Olana exhibit explores impact of Jamaica on the art of Frederic Church

3 June 2010 - by ArtfixDaily Staff
Frederic Church, The Afterglow, 1867.
Frederic Church, The Afterglow, 1867.
(Olana Collection)
Frederic Church

click to enlarge

Frederic Church
(Olana Collection)
The newly-restored bedroom of Isabel and Frederic Church.

click to enlarge

The newly-restored bedroom of Isabel and Frederic Church.
(Olana)

Frederic Edwin Church (1826-1900), known as a leading figure in the Hudson River School of landscape painting, had a passion for the tropics. In 1865, Church and his wife, Isabel, journeyed to Jamaica for a respite after losing their two young children to diphtheria. Immersing himself in the exploration and documentation of the tropical island, Church created a wide variety of flora and fauna studies as well as a large body of preparatory sketches used later for grand landscapes.

Church wrote of Jamaica, “The scenery is superb – grand Caribbean Sea to Blue Mountain peak which is about 8180 feet in height…I have accomplished a great amount of work – but there is so much to do that I am at a loss to decide day by day- what to paint.”

On his return, Church created a few major studio oils including: Rainy Season in the Tropics (The Fine Arts Museums of San Francisco); The Vale of St. Thomas, Jamaica, 1867 (The Wadsworth Atheneum) and The After Glow, 1867 (Olana Collection). His Jamaican material continued to inform Church's later paintings of the tropics.

"The After Glow," and a number of his Jamaican studies, were incorporated into the interiors of the Churches' Persian-style home, Olana, in Hudson, New York.

The Olana Partnership, which maintains the Church home and studio as a historic site, is now presenting the best of his Jamaican paintings and rarely-seen sketches in the exhibition "Fern Hunting among These Picturesque Mountains: Frederic Edwin Church in Jamaica," opening June 6. A free public lecture will be held at 2PM.

In conjunction with the exhibit's opening day, the Churches' bedroom and dressing room, newly restored to their original grandeur, will be open to public viewing for the first time.

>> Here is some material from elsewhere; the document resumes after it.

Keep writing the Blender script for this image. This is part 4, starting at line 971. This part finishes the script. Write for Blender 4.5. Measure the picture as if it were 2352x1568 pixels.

Experts meticulously recreated a very ornate pattern of leafy plants and flower-filled urns, interlaced with a gold ribbon, for the bedroom wallpaper. The restored dressing room features a striking Japanese paper called momigami paired with an Aesthetic movement border of stylized sunflowers.

A short distance from Olana is the Thomas Cole National Historic Site, Cedar Grove, in Catskill, New York. On view now through October 31 is Remember the Ladies: Women Artists of the Hudson River School, the first known exhibition ever to focus solely on women artists associated with the 19th century landscape painting movement.